= Data section =

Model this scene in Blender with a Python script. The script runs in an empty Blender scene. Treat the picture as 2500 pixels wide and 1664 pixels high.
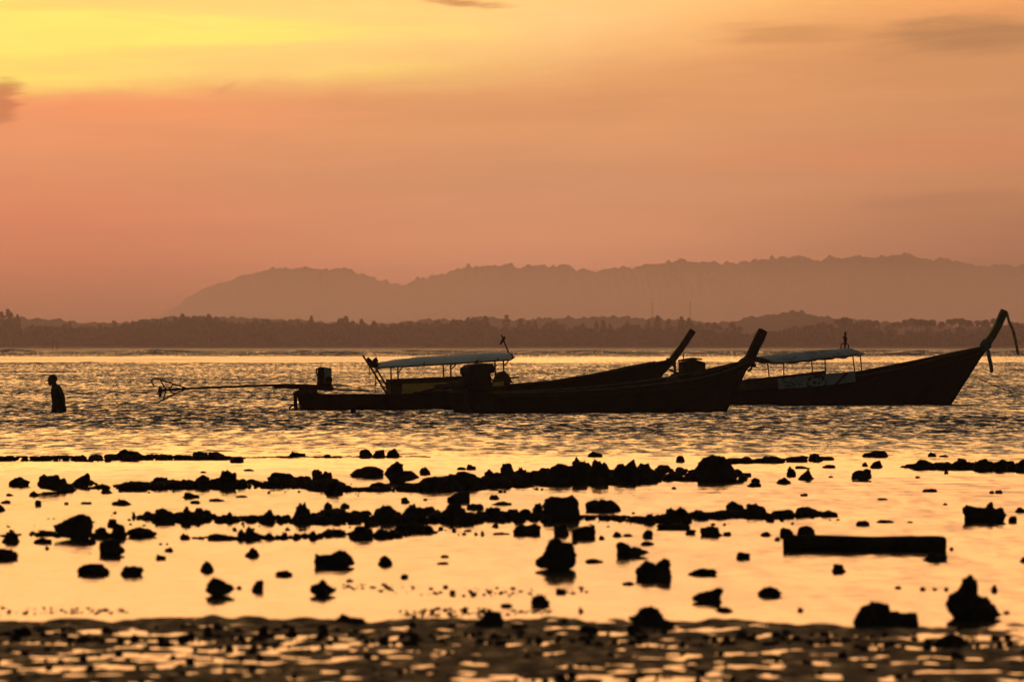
import bpy, bmesh, math, random
import numpy as np
from mathutils import Vector, noise as mnoise

scene = bpy.context.scene
COL = scene.collection
R = math.radians
random.seed(7)

# ------------------------------------------------------------------ camera
# long lens, standing 1.5 m above the water on the tidal flat
FPX = 13889.0            # focal length in pixels of a 2500 px wide frame (200 mm on 36 mm)
HZ = 843.0               # row of the horizon in that frame
EYE = 1.5
cam = bpy.data.cameras.new('camera')
cam.lens = 200.0
cam.sensor_width = 36.0
cam.clip_start = 0.5
cam.clip_end = 60000
cam.dof.use_dof = True
cam.dof.focus_distance = 128.0
cam.dof.aperture_fstop = 6.3
cam_o = bpy.data.objects.new('camera', cam)
cam_o.location = (0, 0, EYE)
cam_o.rotation_euler = (R(90.0) + math.atan((HZ - 832.0) / FPX), 0, 0)
COL.objects.link(cam_o)
scene.camera = cam_o

scene.view_settings.view_transform = 'Standard'
scene.view_settings.look = 'None'
scene.view_settings.exposure = 0.0
scene.view_settings.gamma = 1.0
scene.view_settings.use_curve_mapping = False
scene.cycles.volume_bounces = 0
scene.cycles.max_bounces = 6
scene.cycles.caustics_reflective = False
scene.cycles.caustics_refractive = False

def srgb(r, g, b, a=1.0):
    f = lambda c: (c / 255 / 12.92) if c <= 10 else ((c / 255 + 0.055) / 1.055) ** 2.4
    return (f(r), f(g), f(b), a)

# ------------------------------------------------------------------ node helper
class NT:
    def __init__(self, tree):
        self.t = tree
        self.n = tree.nodes
        self.l = tree.links
    def put(self, sock, v):
        if v is None:
            return
        if isinstance(v, bpy.types.NodeSocket):
            self.l.new(v, sock)
        else:
            sock.default_value = v
    def math(self, op, a, b=None, c=None, clamp=False):
        m = self.n.new('ShaderNodeMath'); m.operation = op; m.use_clamp = clamp
        self.put(m.inputs[0], a); self.put(m.inputs[1], b)
        if c is not None: self.put(m.inputs[2], c)
        return m.outputs[0]
    def mix(self, f, a, b):
        m = self.n.new('ShaderNodeMix'); m.data_type = 'RGBA'
        self.put(m.inputs[0], f); self.put(m.inputs[6], a); self.put(m.inputs[7], b)
        return m.outputs[2]
    def mixop(self, op, f, a, b):
        m = self.n.new('ShaderNodeMix'); m.data_type = 'RGBA'; m.blend_type = op
        self.put(m.inputs[0], f); self.put(m.inputs[6], a); self.put(m.inputs[7], b)
        return m.outputs[2]
    def smooth(self, x, lo, hi):
        m = self.n.new('ShaderNodeMapRange'); m.interpolation_type = 'SMOOTHSTEP'
        self.put(m.inputs[0], x); self.put(m.inputs[1], lo); self.put(m.inputs[2], hi)
        return m.outputs[0]
    def ramp(self, x, stops, interp='LINEAR'):
        r = self.n.new('ShaderNodeValToRGB'); e = r.color_ramp
        e.interpolation = interp
        while len(e.elements) < len(stops): e.elements.new(0.5)
        for k, (p, c) in enumerate(stops):
            e.elements[k].position = p
            e.elements[k].color = c if not isinstance(c, (int, float)) else (c, c, c, 1)
        self.put(r.inputs[0], x)
        return r.outputs[0]
    def vec(self, x, y, z=0.0):
        c = self.n.new('ShaderNodeCombineXYZ')
        self.put(c.inputs[0], x); self.put(c.inputs[1], y); self.put(c.inputs[2], z)
        return c.outputs[0]
    def noise(self, v, scale, detail=3.0, rough=0.5, dist=0.0):
        m = self.n.new('ShaderNodeTexNoise')
        self.put(m.inputs['Vector'], v)
        m.inputs['Scale'].default_value = scale; m.inputs['Detail'].default_value = detail
        m.inputs['Roughness'].default_value = rough; m.inputs['Distortion'].default_value = dist
        return m.outputs[0]

# ------------------------------------------------------------------ sky
SUN_AZ, SUN_EL = -6.0, 6.5          # behind the bright cloud just above the left of the frame
world = bpy.data.worlds.new('World'); scene.world = world
world.use_nodes = True
wt = NT(world.node_tree)
for n in list(wt.n): wt.n.remove(n)
tc = wt.n.new('ShaderNodeTexCoord')
sp = wt.n.new('ShaderNodeSeparateXYZ'); wt.l.new(tc.outputs['Generated'], sp.inputs[0])
az = wt.math('MULTIPLY', wt.math('ARCTAN2', sp.outputs[0], sp.outputs[1]), 57.29578)     # degrees right of +Y
el = wt.math('MULTIPLY', wt.math('ARCSINE', sp.outputs[2]), 57.29578)                     # degrees above horizon
# slow drift of the cloud sheet
warp = wt.noise(wt.vec(wt.math('MULTIPLY', az, 0.22), wt.math('MULTIPLY', el, 0.9)), 1.0, 4.0, 0.5)
warp = wt.math('SUBTRACT', warp, 0.5)
streak = wt.noise(wt.vec(wt.math('MULTIPLY', az, 0.18), wt.math('ADD', wt.math('MULTIPLY', el, 2.2), 7.3)), 1.3, 5.0, 0.55, 0.4)
fine = wt.noise(wt.vec(wt.math('MULTIPLY', az, 0.9), wt.math('MULTIPLY', el, 4.5), 3.1), 1.6, 5.0, 0.6, 0.5)
u01 = wt.math('MULTIPLY_ADD', az, 1 / 20.0, 0.5, clamp=True)
# colours are given as they look through the air; E() takes the air's own light off again
AIR_S = (0.50, 0.235, 0.12); AIR_D = 0.000125
def E(r, g, b, e):
    T = math.exp(-AIR_D * min(13800.0, 228.0 / math.sin(R(max(e, 0.4)))))
    return tuple(max(0.02, (c - (1 - T) * s_) / T) for c, s_ in zip(srgb(r, g, b)[:3], AIR_S)) + (1.0,)
# lower veil: dusty orange, redder left, browner right
vlo = wt.math('MULTIPLY', el, 1 / 4.0, clamp=True)
lowL = wt.ramp(vlo, [(p, E(*c, p * 4)) for p, c in [(0.1, (198, 120, 86)), (0.25, (206, 131, 95)), (0.45, (222, 146, 102)), (0.62, (244, 154, 102)), (0.75, (240, 155, 100))]])
lowM = wt.ramp(vlo, [(p, E(*c, p * 4)) for p, c in [(0.1, (204, 136, 104)), (0.25, (208, 143, 104)), (0.4, (208, 146, 104)), (0.68, (224, 156, 100)), (0.85, (234, 160, 98))]])
lowR = wt.ramp(vlo, [(p, E(*c, p * 4)) for p, c in [(0.1, (172, 118, 86)), (0.2, (176, 122, 86)), (0.4, (200, 138, 96)), (0.5, (204, 141, 97)), (0.7, (212, 148, 98)), (0.9, (236, 160, 98))]])
low = wt.mix(wt.smooth(az, -5.0, 0.2), lowL, lowM)
low = wt.mix(wt.smooth(az, 0.5, 5.5), low, lowR)
# faint pink band at the right and mottling
band = wt.math('MULTIPLY', wt.smooth(az, 0.5, 4.0),
     wt.math('EXPONENT', wt.math('MULTIPLY', wt.math('POWER', wt.math('DIVIDE', wt.math('SUBTRACT', wt.math('SUBTRACT', el, 1.78), wt.math('MULTIPLY', az, 0.035)), 0.16), 2.0), -1.0)))
low = wt.mix(wt.math('MULTIPLY', band, 0.55), low, E(216, 138, 96, 1.8))
low = wt.mixop('MULTIPLY', 0.7, low, wt.ramp(streak, [(0.25, (0.86, 0.86, 0.87, 1)), (0.5, (1, 1, 1, 1)), (0.75, (1.1, 1.08, 1.06, 1))]))
# upper bright layer
highc = wt.ramp(u01, [(p, E(*c, 3.1)) for p, c in [(0.0, (255, 224, 106)), (0.245, (255, 221, 108)), (0.33, (255, 215, 114)), (0.42, (255, 210, 122)), (0.53, (254, 200, 128)), (0.62, (252, 188, 116)), (0.72, (244, 168, 100)), (0.8, (240, 160, 95))]])
highc = wt.mix(wt.math('MULTIPLY', wt.smooth(streak, 0.42, 0.62), wt.smooth(az, 1.0, -3.5)), highc, E(254, 229, 112, 3.0))
highc = wt.mix(wt.math('MULTIPLY', wt.smooth(streak, 0.5, 0.3), 0.5), highc, E(255, 200, 118, 3.0))
vb = wt.ramp(u01, [(0.0, 2.60 / 5), (0.245, 2.60 / 5), (0.385, 2.57 / 5), (0.45, 2.71 / 5), (0.53, 2.86 / 5), (0.595, 3.1 / 5), (0.65, 3.28 / 5), (0.75, 3.45 / 5), (0.9, 3.6 / 5)], 'B_SPLINE')
vbn = wt.math('MULTIPLY', vb, 5.0)
soft = wt.math('MULTIPLY_ADD', wt.smooth(az, -4.5, 1.5), 0.34, 0.15)
tt = wt.math('ADD', wt.math('SUBTRACT', el, vbn), wt.math('MULTIPLY', warp, 0.45))
tt = wt.math('ADD', tt, wt.math('MULTIPLY', wt.math('SUBTRACT', fine, 0.5), 0.16))
lay = wt.smooth(wt.math('DIVIDE', tt, soft), -1.0, 1.0)
# above the frame the cloud thins towards the sun and gets brighter
highc = wt.mix(wt.smooth(el, 3.2, 4.6), highc, (2.10, 0.92, 0.285, 1))
highc = wt.mixop('MULTIPLY', wt.smooth(el, 3.6, 7.0), highc, (1.2, 1.2, 1.25, 1))
glow = wt.mix(lay, low, highc)
wisp = wt.noise(wt.vec(wt.math('MULTIPLY_ADD', el, 1.1, wt.math('MULTIPLY', az, 0.42)), wt.math('SUBTRACT', wt.math('MULTIPLY', el, 5.0), wt.math('MULTIPLY', az, 0.35)), 11.0), 1.0, 6.0, 0.62, 0.6)
glow = wt.mixop('MULTIPLY', 0.8, glow, wt.ramp(wisp, [(0.25, (0.93, 0.925, 0.93, 1)), (0.5, (1, 1, 1, 1)), (0.75, (1.06, 1.07, 1.08, 1))]))
def puff(a0, e0, sa, se, tilt=0.0):
    da = wt.math('SUBTRACT', az, a0)
    de = wt.math('SUBTRACT', wt.math('SUBTRACT', el, e0), wt.math('MULTIPLY', da, tilt))
    q = wt.math('ADD', wt.math('POWER', wt.math('DIVIDE', da, sa), 2.0), wt.math('POWER', wt.math('DIVIDE', de, se), 2.0))
    g = wt.math('EXPONENT', wt.math('MULTIPLY', q, -1.0))
    return g
def add_cloud(base, g, col, lo=0.35, hi=0.75, amt=0.8):
    m = wt.smooth(wt.math('ADD', g, wt.math('MULTIPLY', wt.math('SUBTRACT', wisp, 0.5), 2.2)), lo, hi)
    m = wt.math('MULTIPLY', wt.math('MULTIPLY', m, amt), wt.smooth(g, 0.02, 0.3))
    return wt.mix(m, base, col)
glow = add_cloud(glow, puff(-0.62, 3.46, 0.62, 0.07, -0.09), E(196, 128, 80, 3.0), 0.35, 0.9, 0.8)
glow = add_cloud(glow, puff(4.6, 3.1, 1.0, 0.22, 0.08), E(178, 126, 84, 3.0), 0.0, 1.0, 0.85)
glow = add_cloud(glow, puff(2.7, 3.14, 0.9, 0.14, -0.03), E(200, 138, 86, 3.0), 0.25, 0.9, 0.6)
glow = add_cloud(glow, puff(4.3, 1.45, 1.0, 0.10, 0.05), E(182, 126, 94, 1.5), 0.25, 1.0, 0.5)
glow = add_cloud(glow, puff(-5.15, 2.42, 0.26, 0.26, 0.3), E(196, 120, 80, 2.4), 0.35, 0.9, 0.8)
glow = add_cloud(glow, puff(-2.9, 2.57, 0.20, 0.05, 0.5), E(226, 142, 96, 3.0), 0.3, 1.2, 0.4)
# the glow fades with the angle from the hidden sun; the rest is a dim dusk sky
sd = Vector((math.sin(R(SUN_AZ)) * math.cos(R(SUN_EL)), math.cos(R(SUN_AZ)) * math.cos(R(SUN_EL)), math.sin(R(SUN_EL))))
qa = wt.math('MULTIPLY', wt.math('SUBTRACT', az, SUN_AZ), 0.30)
qe = wt.math('SUBTRACT', el, 3.0)
ang = wt.math('SQRT', wt.math('ADD', wt.math('MULTIPLY', qa, qa), wt.math('MULTIPLY', qe, qe)))
fall = wt.ramp(wt.math('DIVIDE', ang, 60.0, clamp=True), [(0.0, 1.0), (0.07, 1.0), (0.11, 0.40), (0.17, 0.12), (0.33, 0.04), (0.85, 0.0)])
sky = wt.n.new('ShaderNodeTexSky'); sky.sky_type = 'NISHITA'; sky.sun_disc = False
sky.sun_elevation = R(SUN_EL); sky.sun_rotation = R(SUN_AZ)
sky.air_density = 1.6; sky.dust_density = 4.0; sky.ozone_density = 1.5
SKY_K = 0.095
base = wt.mixop('MULTIPLY', 1.0, sky.outputs[0], (SKY_K * 1.2, SKY_K, SKY_K * 0.84, 1))      # warm veil of dusk haze
final = wt.mix(fall, base, glow)
bg = wt.n.new('ShaderNodeBackground'); wt.l.new(final, bg.inputs[0]); bg.inputs[1].default_value = 1.0
wo = wt.n.new('ShaderNodeOutputWorld'); wt.l.new(bg.outputs[0], wo.inputs[0])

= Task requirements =
Every line from the top of the material above through the line with "return (f(r), f(g), f(b), a)" should be duplicated exactly, please; leave out the pictures.

= The output =
Model this scene in Blender with a Python script. The script runs in an empty Blender scene. Treat the picture as 2500 pixels wide and 1664 pixels high.
import bpy, bmesh, math, random
import numpy as np
from mathutils import Vector, noise as mnoise

scene = bpy.context.scene
COL = scene.collection
R = math.radians
random.seed(7)

# ------------------------------------------------------------------ camera
# long lens, standing 1.5 m above the water on the tidal flat
FPX = 13889.0            # focal length in pixels of a 2500 px wide frame (200 mm on 36 mm)
HZ = 843.0               # row of the horizon in that frame
EYE = 1.5
cam = bpy.data.cameras.new('camera')
cam.lens = 200.0
cam.sensor_width = 36.0
cam.clip_start = 0.5
cam.clip_end = 60000
cam.dof.use_dof = True
cam.dof.focus_distance = 128.0
cam.dof.aperture_fstop = 6.3
cam_o = bpy.data.objects.new('camera', cam)
cam_o.location = (0, 0, EYE)
cam_o.rotation_euler = (R(90.0) + math.atan((HZ - 832.0) / FPX), 0, 0)
COL.objects.link(cam_o)
scene.camera = cam_o

scene.view_settings.view_transform = 'Standard'
scene.view_settings.look = 'None'
scene.view_settings.exposure = 0.0
scene.view_settings.gamma = 1.0
scene.view_settings.use_curve_mapping = False
scene.cycles.volume_bounces = 0
scene.cycles.max_bounces = 6
scene.cycles.caustics_reflective = False
scene.cycles.caustics_refractive = False

def srgb(r, g, b, a=1.0):
    f = lambda c: (c / 255 / 12.92) if c <= 10 else ((c / 255 + 0.055) / 1.055) ** 2.4
    return (f(r), f(g), f(b), a)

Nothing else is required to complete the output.